Am Folgetag wurde ich eher zufällig Zeuge der auf mich bizarr anmutenden Bestattungskultur in der hiesigen Hindu-Gemeinschaft. Wohl kenne ich den Brauch der Leichenverbrennung an den Ufern der heiligen Flüsse Jamuna und Ganges in Nordindien, jedoch fällt es mir schwer, das hier Gesehene einzuordnen. Da im konkreten Fall kein Geld für die Beschaffung der Mindestmenge an Brennholz verfügbar war, wurde vor dem Haus des Toten direkt am Straßenrand und gegenüber eines von mir fast täglich besuchten Tee Standes ein altes Ölfass waagerecht auf großen Steinen aufgebaut. Darin wurde die Leiche fixiert und die Hohlräume mit Reisstroh ausgefüllt. In die runden Seitenbleche waren kleine Löcher für die Luftzufuhr geschnitten und oben drauf waren drei kleine Ofenrohre gesetzt. Nach dem Anzünden hüllte sich der Bereich rund um das Fass minutenlang in weißgelblichen, süßlichen Rauch, den die versammelten Angehörigen und Freunde teils stumm, teils wehklagend ertrugen. Nach der Zeremonie wurde der erstaunlich geringe Ascherest auf seinem Feld verstreut…
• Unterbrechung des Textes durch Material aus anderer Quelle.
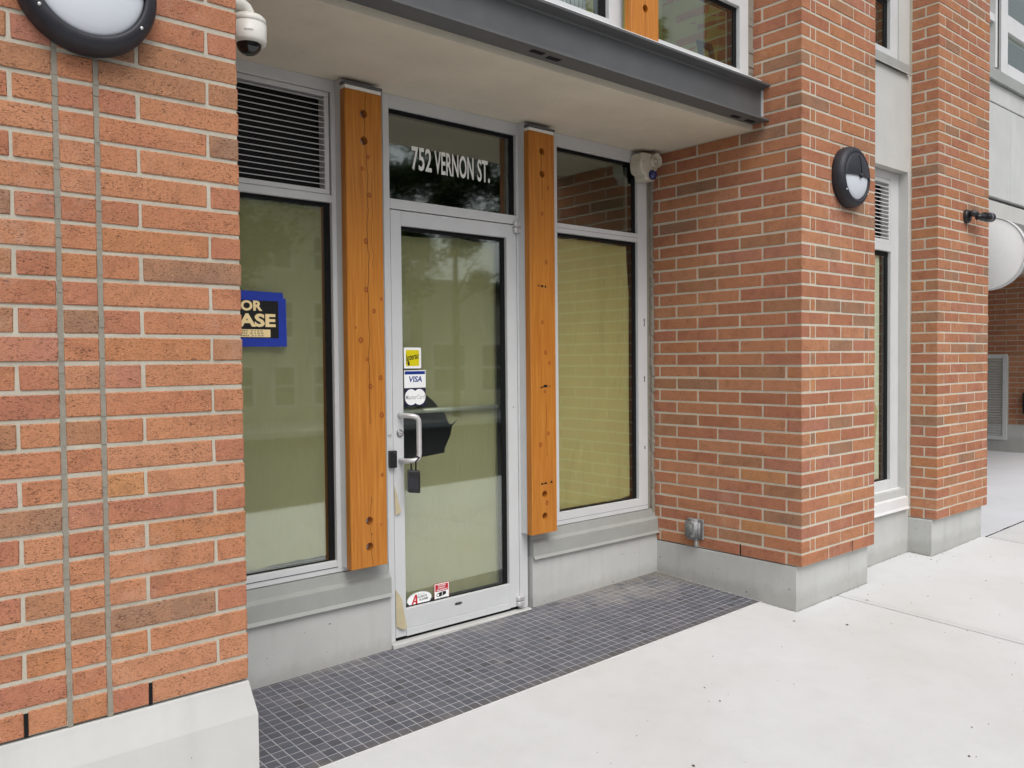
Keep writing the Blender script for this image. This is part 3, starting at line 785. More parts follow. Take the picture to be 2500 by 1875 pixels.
b = MB(); b.tube(hx, .0132, 16); b.build('pull_handle', M['handle'], dr)
b = MB(); b.lathe([(.019, -.002), (.019, .006), (.0165, .0095), (.0, .0095)], (1.2765, DY, 1.085), '-y', 28); lk = b.build('lock_cylinder', M['alu_dark'], dr)
b = MB(); b.disc_y(1.2765, 1.085, DY-.0102, .011, n=24); b.build('lock_plug', M['handle'], lk)
b = MB(); b.disc_y(1.2768, 1.083, DY-.0106, .003, n=12); b.build('keyhole', M['black'], lk)
b = MB(); b.tube([(1.306, GD+.040, 1.188), (1.985, GD+.040, 1.1865)], .014, 14); b.build('push_bar', M['handle'], dr)
box('bar_bracket', M['alu'], dr, 1.3025, 1.312, GD+.006, GD+.03, 1.045, 1.13, .002)
b = MB(); b.disc_y(1.636, .146, DY-.0008, .026, .0085, 26); lg = b.build('maker_badge', M['alu_dark'], dr)
b = MB(); b.disc_y(1.621, .146, DY-.0014, .006, .004, 12); b.box(1.630, 1.656, DY-.0014, DY-.001, .1445, .148); b.build('badge_mark', M['s_black'], lg)
b = MB(); b.disc_y(2.040, 1.183, DY-.0012, .0045, n=14); b.build('screw', M['alu_dark'], dr)
def ragged(pts, amp=.004, step=.03):
    out = []
    for i in range(len(pts)):
        (xa, za), (xb, zb) = pts[i], pts[(i+1) % len(pts)]; L = math.hypot(xb-xa, zb-za); n = max(1, int(L/step))
        for k in range(n):
            f = k/n; a = amp if k else 0
            out.append((xa+(xb-xa)*f+uni(-a, a), za+(zb-za)*f+uni(-a, a)))
    return out
# torn paper on the door, with a hole by the handle
PD = GD+.062
hole = [(1.340, 1.222), (1.372, 1.218), (1.420, 1.193), (1.462, 1.220), (1.505, 1.268), (1.545, 1.238), (1.572, 1.212), (1.586, 1.190), (1.625, 1.163), (1.652, 1.106), (1.672, 1.105), (1.712, 1.130), (1.672, 1.092), (1.660, 1.045), (1.622, .977), (1.618, .952), (1.420, .937), (1.316, .938), (1.316, 1.208)]
outer = ragged([(1.306, .176), (2.012, .182), (2.014, .55), (2.020, .85), (2.010, .95), (2.018, 1.12), (2.016, 1.7), (2.006, 2.06), (2.000, 2.108), (1.82, 2.105), (1.72, 2.118), (1.60, 2.106), (1.44, 2.098), (1.306, 2.092)], .003, .05)
mb = MB(); mb.bm(fill_outline([outer, hole], PD))
mb.build('window_paper', M['paper_pale'], dr, fixn=False, label='brown paper inside the door glass with a ragged hole by the handle')
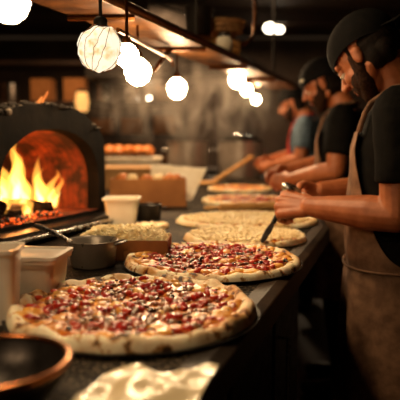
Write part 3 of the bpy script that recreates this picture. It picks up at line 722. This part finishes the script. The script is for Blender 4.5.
mb = MB().lathe([(.001, 0), (.045, 0), (.075, .03), (.098, .075), (.102, .08), (.096, .078), (.07, .034), (.04, .008), (.001, .006)], n=36)
M['wicker'] = pm('wicker', hexc('b88a58'), hexc('86603a'), 20, .7, bump=.8, bscale=40, stretch=(1, 1, 6))
build('basket_body', mb, 'wicker', t)
for i in range(3): build('rim_band', MB().tube([((.102-.009*i)*math.cos(2*PI*k/30), (.102-.009*i)*math.sin(2*PI*k/30), .078-.022*i) for k in range(30)], .0045, 6, closed=True), 'wicker', t)
cc = Vector((.108, 2.72, zt+.036))
tg = thing('white_jar', 'small white jar standing at the edge of the copper shelf', 'jar', cc-Vector((0, 0, .035)))
build('jar_body', MB().lathe([(.001, 0), (.03, 0), (.036, .01), (.036, .055), (.026, .068), (.001, .068)], n=24), 'plastic_w', tg)
build('lid', MB().lathe([(.001, .068), (.028, .068), (.028, .082), (.001, .083)], n=24), 'steel', tg)
build('strap', MB().tube([(-.02, 0, .08), (0, 0, .13), (.02, 0, .08)], .002, 6), 'iron', tg)
tag(build('hanging_pipe', MB().tube([at(253, -40, 3.0), at(255, 0, 3.0), at(255, 20, 3.0), at(253, 36, 3.0), at(246, 43, 3.0), at(236, 46, 3.0)], .009, 10), 'bronze'), 'bronze pipe dropping from the ceiling and bending towards the shelf', 'pipe')

# ceiling lamps in the far room
for (x, y, Y, r, lb) in ((270.5, 28, 6.4, .068, 'larger white globe lamp high over the far end'), (279, 29.5, 6.9, .052, 'smaller white globe lamp beside the larger one, far end')):
    c = at(x, y, Y); t = thing('globe_lamp', lb, 'lamp', c)
    build('globe', MB().ell((0, 0, 0), (r, r, r*.72), nu=28, nv=14), 'bulb_white', t)
    build('cap', MB().lathe([(.001, r*.66), (.04, r*.66), (.03, r*.9), (.001, r*.92)], n=16), 'iron', t)
    build('cord', MB().tube([(0, 0, r*.9), (0, 0, 2.70-c.z)], .004, 6), 'iron', t)
c = at(82, 102, 5.6)
t = thing('wall_lantern', 'amber glowing lantern on the dark back shelving, left of the steam', 'lamp', c)
build('lantern_glass', MB().lathe([(.001, -.09), (.05, -.09), (.065, 0), (.05, .09), (.001, .09)], n=20), 'sconce', t)
build('lantern_cap', MB().lathe([(.001, .09), (.06, .09), (.02, .12), (.001, .125)], n=20), 'iron', t)
build('lantern_base', MB().lathe([(.001, -.11), (.055, -.11), (.055, -.09), (.001, -.09)], n=20), 'iron', t)
c = at(149, 98, 6.0); tag(build('small_lamp', MB().ell((0, 0, 0), .022, nu=14, nv=8), 'bulb_white', loc=c), 'tiny white point lamp between the bulbs in the far dark', 'lamp')

# ------------------------------------------------------------------ back of the kitchen
t = thing('storage_rack', 'tall dark storage rack along the far left wall side', 'rack', (-1.25, 6.1, 0))
for sx in (-1.1, 1.1):
    for sy in (-.22, .22): build('post', MB().box((sx, sy, 1.15), (.05, .05, 2.3)), 'iron', t, sm=False)
for z in (.4, .9, 1.3, 1.62, 2.0): build('shelf', MB().box((0, 0, z), (2.2, .5, .035)), 'wood_dark', t, sm=False)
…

Heute kamen wieder gewaltige Wassermengen vom Himmel herab. Allein bei meiner kleinen Morgenrunde auf dem Rad wurde ich zweimal komplett „geduscht“. Alle hier fragen sich, wann das wohl endlich vorbei sein wird und jeder wieder in seinen gewohnten Rhythmus wechseln kann?